◆ Short problem
Repeat all of the material exactly as given.

◆ Source excerpt
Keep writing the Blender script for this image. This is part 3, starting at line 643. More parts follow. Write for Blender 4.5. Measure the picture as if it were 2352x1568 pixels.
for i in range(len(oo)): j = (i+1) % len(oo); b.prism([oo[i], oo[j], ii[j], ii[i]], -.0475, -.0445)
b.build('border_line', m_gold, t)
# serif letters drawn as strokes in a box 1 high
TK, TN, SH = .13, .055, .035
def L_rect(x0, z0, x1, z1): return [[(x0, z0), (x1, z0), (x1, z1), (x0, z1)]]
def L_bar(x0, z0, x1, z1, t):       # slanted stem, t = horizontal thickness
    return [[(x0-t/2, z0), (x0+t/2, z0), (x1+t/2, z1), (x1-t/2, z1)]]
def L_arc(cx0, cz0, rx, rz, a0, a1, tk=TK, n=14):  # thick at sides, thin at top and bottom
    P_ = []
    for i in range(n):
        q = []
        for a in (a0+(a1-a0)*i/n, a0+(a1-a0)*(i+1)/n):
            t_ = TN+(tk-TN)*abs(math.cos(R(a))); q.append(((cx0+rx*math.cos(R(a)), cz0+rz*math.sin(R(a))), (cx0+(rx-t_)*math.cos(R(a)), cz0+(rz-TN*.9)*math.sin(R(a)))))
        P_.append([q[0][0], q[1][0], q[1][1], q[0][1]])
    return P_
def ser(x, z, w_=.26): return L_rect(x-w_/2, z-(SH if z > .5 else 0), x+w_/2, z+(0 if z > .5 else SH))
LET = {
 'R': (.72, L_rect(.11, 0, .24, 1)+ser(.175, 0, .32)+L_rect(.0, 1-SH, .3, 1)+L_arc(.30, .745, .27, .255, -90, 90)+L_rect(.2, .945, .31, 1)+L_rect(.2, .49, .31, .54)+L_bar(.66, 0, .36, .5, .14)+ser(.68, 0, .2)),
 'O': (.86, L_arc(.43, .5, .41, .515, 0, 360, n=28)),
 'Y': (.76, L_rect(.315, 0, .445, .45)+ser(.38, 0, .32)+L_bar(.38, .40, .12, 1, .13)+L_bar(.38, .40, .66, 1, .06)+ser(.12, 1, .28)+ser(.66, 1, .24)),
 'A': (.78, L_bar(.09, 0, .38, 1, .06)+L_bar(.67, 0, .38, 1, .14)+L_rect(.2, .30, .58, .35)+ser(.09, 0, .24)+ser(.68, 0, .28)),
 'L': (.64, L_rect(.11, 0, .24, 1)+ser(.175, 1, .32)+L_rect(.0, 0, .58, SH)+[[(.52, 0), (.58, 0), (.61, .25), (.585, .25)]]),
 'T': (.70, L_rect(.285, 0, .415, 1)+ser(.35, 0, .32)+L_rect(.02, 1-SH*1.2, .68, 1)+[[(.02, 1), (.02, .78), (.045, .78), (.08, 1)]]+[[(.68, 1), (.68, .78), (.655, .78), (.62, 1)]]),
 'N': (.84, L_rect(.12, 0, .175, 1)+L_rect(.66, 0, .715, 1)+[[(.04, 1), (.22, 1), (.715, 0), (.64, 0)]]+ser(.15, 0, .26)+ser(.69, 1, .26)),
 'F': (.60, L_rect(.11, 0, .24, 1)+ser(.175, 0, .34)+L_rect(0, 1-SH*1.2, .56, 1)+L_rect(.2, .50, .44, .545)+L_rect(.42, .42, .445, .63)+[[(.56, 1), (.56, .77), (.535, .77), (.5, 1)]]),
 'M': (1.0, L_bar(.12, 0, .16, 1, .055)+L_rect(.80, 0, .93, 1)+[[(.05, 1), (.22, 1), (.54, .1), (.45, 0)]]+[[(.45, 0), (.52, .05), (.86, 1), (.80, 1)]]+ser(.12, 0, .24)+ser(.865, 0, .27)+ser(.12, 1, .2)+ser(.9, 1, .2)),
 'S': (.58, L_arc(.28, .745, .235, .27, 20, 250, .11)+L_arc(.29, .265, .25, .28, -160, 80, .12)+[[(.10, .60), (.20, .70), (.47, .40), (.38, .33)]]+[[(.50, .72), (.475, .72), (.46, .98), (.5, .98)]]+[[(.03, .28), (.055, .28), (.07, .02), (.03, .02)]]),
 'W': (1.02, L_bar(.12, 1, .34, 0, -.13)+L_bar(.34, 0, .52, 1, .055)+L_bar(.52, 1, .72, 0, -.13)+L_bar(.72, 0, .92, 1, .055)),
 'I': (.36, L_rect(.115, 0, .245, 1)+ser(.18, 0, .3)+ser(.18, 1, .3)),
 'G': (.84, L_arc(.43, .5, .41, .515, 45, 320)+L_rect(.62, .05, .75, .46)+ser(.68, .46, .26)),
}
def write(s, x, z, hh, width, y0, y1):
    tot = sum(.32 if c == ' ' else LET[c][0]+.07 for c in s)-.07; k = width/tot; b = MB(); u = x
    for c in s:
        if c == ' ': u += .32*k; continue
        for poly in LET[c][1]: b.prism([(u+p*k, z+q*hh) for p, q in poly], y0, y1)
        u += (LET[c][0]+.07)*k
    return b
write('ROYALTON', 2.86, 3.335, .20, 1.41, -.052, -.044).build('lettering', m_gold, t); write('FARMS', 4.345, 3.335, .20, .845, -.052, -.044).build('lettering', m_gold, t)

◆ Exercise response
Keep writing the Blender script for this image. This is part 3, starting at line 643. More parts follow. Write for Blender 4.5. Measure the picture as if it were 2352x1568 pixels.
for i in range(len(oo)): j = (i+1) % len(oo); b.prism([oo[i], oo[j], ii[j], ii[i]], -.0475, -.0445)
b.build('border_line', m_gold, t)
# serif letters drawn as strokes in a box 1 high
TK, TN, SH = .13, .055, .035
def L_rect(x0, z0, x1, z1): return [[(x0, z0), (x1, z0), (x1, z1), (x0, z1)]]
def L_bar(x0, z0, x1, z1, t):       # slanted stem, t = horizontal thickness
    return [[(x0-t/2, z0), (x0+t/2, z0), (x1+t/2, z1), (x1-t/2, z1)]]
def L_arc(cx0, cz0, rx, rz, a0, a1, tk=TK, n=14):  # thick at sides, thin at top and bottom
    P_ = []
    for i in range(n):
        q = []
        for a in (a0+(a1-a0)*i/n, a0+(a1-a0)*(i+1)/n):
            t_ = TN+(tk-TN)*abs(math.cos(R(a))); q.append(((cx0+rx*math.cos(R(a)), cz0+rz*math.sin(R(a))), (cx0+(rx-t_)*math.cos(R(a)), cz0+(rz-TN*.9)*math.sin(R(a)))))
        P_.append([q[0][0], q[1][0], q[1][1], q[0][1]])
    return P_
def ser(x, z, w_=.26): return L_rect(x-w_/2, z-(SH if z > .5 else 0), x+w_/2, z+(0 if z > .5 else SH))
LET = {
 'R': (.72, L_rect(.11, 0, .24, 1)+ser(.175, 0, .32)+L_rect(.0, 1-SH, .3, 1)+L_arc(.30, .745, .27, .255, -90, 90)+L_rect(.2, .945, .31, 1)+L_rect(.2, .49, .31, .54)+L_bar(.66, 0, .36, .5, .14)+ser(.68, 0, .2)),
 'O': (.86, L_arc(.43, .5, .41, .515, 0, 360, n=28)),
 'Y': (.76, L_rect(.315, 0, .445, .45)+ser(.38, 0, .32)+L_bar(.38, .40, .12, 1, .13)+L_bar(.38, .40, .66, 1, .06)+ser(.12, 1, .28)+ser(.66, 1, .24)),
 'A': (.78, L_bar(.09, 0, .38, 1, .06)+L_bar(.67, 0, .38, 1, .14)+L_rect(.2, .30, .58, .35)+ser(.09, 0, .24)+ser(.68, 0, .28)),
 'L': (.64, L_rect(.11, 0, .24, 1)+ser(.175, 1, .32)+L_rect(.0, 0, .58, SH)+[[(.52, 0), (.58, 0), (.61, .25), (.585, .25)]]),
 'T': (.70, L_rect(.285, 0, .415, 1)+ser(.35, 0, .32)+L_rect(.02, 1-SH*1.2, .68, 1)+[[(.02, 1), (.02, .78), (.045, .78), (.08, 1)]]+[[(.68, 1), (.68, .78), (.655, .78), (.62, 1)]]),
 'N': (.84, L_rect(.12, 0, .175, 1)+L_rect(.66, 0, .715, 1)+[[(.04, 1), (.22, 1), (.715, 0), (.64, 0)]]+ser(.15, 0, .26)+ser(.69, 1, .26)),
 'F': (.60, L_rect(.11, 0, .24, 1)+ser(.175, 0, .34)+L_rect(0, 1-SH*1.2, .56, 1)+L_rect(.2, .50, .44, .545)+L_rect(.42, .42, .445, .63)+[[(.56, 1), (.56, .77), (.535, .77), (.5, 1)]]),
 'M': (1.0, L_bar(.12, 0, .16, 1, .055)+L_rect(.80, 0, .93, 1)+[[(.05, 1), (.22, 1), (.54, .1), (.45, 0)]]+[[(.45, 0), (.52, .05), (.86, 1), (.80, 1)]]+ser(.12, 0, .24)+ser(.865, 0, .27)+ser(.12, 1, .2)+ser(.9, 1, .2)),
 'S': (.58, L_arc(.28, .745, .235, .27, 20, 250, .11)+L_arc(.29, .265, .25, .28, -160, 80, .12)+[[(.10, .60), (.20, .70), (.47, .40), (.38, .33)]]+[[(.50, .72), (.475, .72), (.46, .98), (.5, .98)]]+[[(.03, .28), (.055, .28), (.07, .02), (.03, .02)]]),
 'W': (1.02, L_bar(.12, 1, .34, 0, -.13)+L_bar(.34, 0, .52, 1, .055)+L_bar(.52, 1, .72, 0, -.13)+L_bar(.72, 0, .92, 1, .055)),
 'I': (.36, L_rect(.115, 0, .245, 1)+ser(.18, 0, .3)+ser(.18, 1, .3)),
 'G': (.84, L_arc(.43, .5, .41, .515, 45, 320)+L_rect(.62, .05, .75, .46)+ser(.68, .46, .26)),
}
def write(s, x, z, hh, width, y0, y1):
    tot = sum(.32 if c == ' ' else LET[c][0]+.07 for c in s)-.07; k = width/tot; b = MB(); u = x
    for c in s:
        if c == ' ': u += .32*k; continue
        for poly in LET[c][1]: b.prism([(u+p*k, z+q*hh) for p, q in poly], y0, y1)
        u += (LET[c][0]+.07)*k
    return b
write('ROYALTON', 2.86, 3.335, .20, 1.41, -.052, -.044).build('lettering', m_gold, t); write('FARMS', 4.345, 3.335, .20, .845, -.052, -.044).build('lettering', m_gold, t)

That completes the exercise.